4) RACIAL PROFILING ENCOURAGES HATE AND UNDERMINES NATIONAL UNITY
According to a wide range of civil rights and human rights organizations, the expansion of racial profiling after the September 11th attacks appears to have contributed to a climate of discrimination that indirectly encourages hate crimes against certain minority groups and people who look like them by conveying the message that such discrimination is acceptable and helpful in fighting terrorism.

Simultaneously, Arab and Muslim-American community leaders claim that racial profiling tactics such as the Department of Justice and INS's Special Registration program have greatly diminished their community members' desire to assist with anti-terrorism efforts. Similar effects have been noted in African-American and Latino communities targeted by racial profiling police tactics.

5) THE ADMINISTRATION HAS NOT KEPT ITS PROMISE TO END RACIAL PROFILING
Both President Bush and Attorney General Ashcroft are on record as opposing racial profiling. Just after the September 11th attacks, the Attorney General repeated this commitment. However, since then the administration has allowed important anti-racial profiling legislation to languish. At the same time, the administration has expanded the use of racial profiling by implementing immigration and law enforcement policies such as the National Security Entry/Exit Registration System, which required male visitors over age 16 from 24 Arab and Muslim countries and North Korea to register and submit to interrogation.

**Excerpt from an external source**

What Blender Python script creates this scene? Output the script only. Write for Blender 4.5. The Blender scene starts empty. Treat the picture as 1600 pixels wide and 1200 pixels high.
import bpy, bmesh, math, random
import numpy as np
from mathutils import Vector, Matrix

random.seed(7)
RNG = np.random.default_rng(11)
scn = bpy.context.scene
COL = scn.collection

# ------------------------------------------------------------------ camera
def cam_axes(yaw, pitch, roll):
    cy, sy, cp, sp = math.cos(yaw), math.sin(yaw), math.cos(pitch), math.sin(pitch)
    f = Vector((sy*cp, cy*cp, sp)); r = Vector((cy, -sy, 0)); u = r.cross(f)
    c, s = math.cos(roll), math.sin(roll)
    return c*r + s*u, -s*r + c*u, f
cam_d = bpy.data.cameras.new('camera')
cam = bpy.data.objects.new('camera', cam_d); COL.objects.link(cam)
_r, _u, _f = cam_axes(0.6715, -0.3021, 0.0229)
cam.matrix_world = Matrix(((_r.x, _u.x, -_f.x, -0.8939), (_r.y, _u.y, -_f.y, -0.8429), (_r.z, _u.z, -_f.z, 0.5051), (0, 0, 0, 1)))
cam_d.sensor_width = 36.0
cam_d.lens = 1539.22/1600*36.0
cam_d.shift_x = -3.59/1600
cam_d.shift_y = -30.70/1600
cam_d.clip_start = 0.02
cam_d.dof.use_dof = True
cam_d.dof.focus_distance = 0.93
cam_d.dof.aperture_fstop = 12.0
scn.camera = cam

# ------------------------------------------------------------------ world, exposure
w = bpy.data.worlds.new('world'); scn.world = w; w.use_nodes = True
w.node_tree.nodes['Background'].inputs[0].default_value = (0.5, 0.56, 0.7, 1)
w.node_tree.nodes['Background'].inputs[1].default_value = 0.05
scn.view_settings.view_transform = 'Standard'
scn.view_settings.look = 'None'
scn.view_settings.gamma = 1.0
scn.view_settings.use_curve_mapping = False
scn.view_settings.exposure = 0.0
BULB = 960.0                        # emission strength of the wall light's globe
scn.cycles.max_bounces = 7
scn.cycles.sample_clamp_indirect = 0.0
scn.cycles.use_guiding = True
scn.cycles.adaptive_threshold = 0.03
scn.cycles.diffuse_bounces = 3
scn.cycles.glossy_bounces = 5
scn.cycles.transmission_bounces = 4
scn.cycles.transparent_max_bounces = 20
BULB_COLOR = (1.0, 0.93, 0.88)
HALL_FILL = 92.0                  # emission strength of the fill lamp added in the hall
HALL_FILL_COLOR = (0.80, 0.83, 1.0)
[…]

Although a directive issued by President Bush in June 2003 bans racial profiling by federal law enforcement agencies, it contains several major flaws. These include: an exception for the use of race in "national security" investigations; a lack of enforcement mechanisms; and no mandated data collection on law enforcement practices. Moreover, state and local law enforcement agencies are not bound by this measure.